ADMIRATION AND APPROPRIATION

I believe we have admired the thoughts and counsels of God too much as simply His, as communications from Him, rather than as the revelation of Himself to us. We have seen them as beautiful pictures which we were permitted to look at, rather than as what we have to appropriate and adopt, and the reason of this is that we have not realised our identification with Christ when surveying [p. 143] these divine treasures. If I am of Christ, I see and admire everything that is of Him, not as it were apart from myself; I admire it with all the consciousness that it is mine, because I am of Him and that I have to adopt and appropriate it. Hence everything which ministers to my divine taste announces to me what belongs to me as of Christ and what I have to take possession of.

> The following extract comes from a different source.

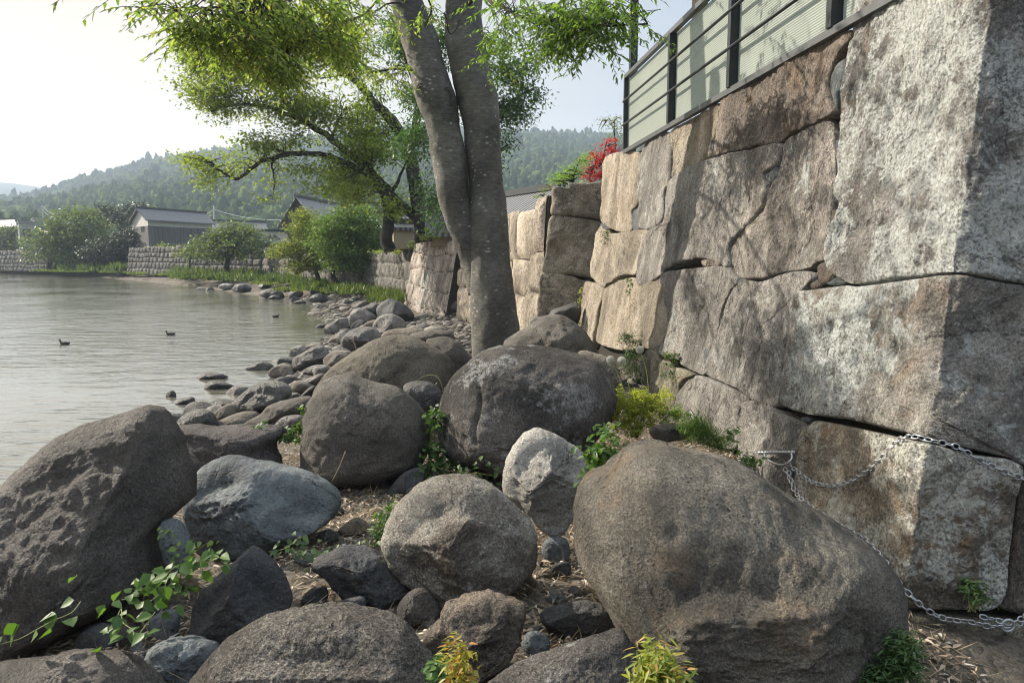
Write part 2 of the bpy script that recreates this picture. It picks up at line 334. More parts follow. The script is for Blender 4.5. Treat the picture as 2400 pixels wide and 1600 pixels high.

The beautiful thing that I see is mine. What I admire I acquire, where my foot rests that is my possession for ever. You must not rest satisfied with having the taste, however accurate, you must see that you acquire practically what you admire. It is yours if you see yourself in Christ in that new and divine order in which God in His grace has set you before Himself. But to appropriate it involves and demands the refusal and renunciation of that old state in which we were at a distance from God, and where we could never find it possible to appropriate anything divine, though glad to receive mercies from God’s hand. There never can be appropriation unless the distance and that which caused it, are consciously gone, because when they are gone we are consciously in Christ and therefore near Him. Without the sense of nearness to Christ, and according to God’s mind, there never can be appropriation or the sense of having a right to appropriate. You may admire truth like little children who are taken into a museum, but not allowed to touch anything, much less to take anything away. How different when we are introduced to the treasures that are in Christ, as heirs, with the full assurance that they are ours. We can admire truth, but it is in appropriating and adopting it that we really possess it. You will say — how is one to begin? By seeking sedulously — breaking your heart over it — to appropriate what you admire. I find I have to do so, but it is always with the deep and blessed assurance of my right and title to it, and the more I acquire the more I deepen in my desires, and in my taste for what is revealed to me.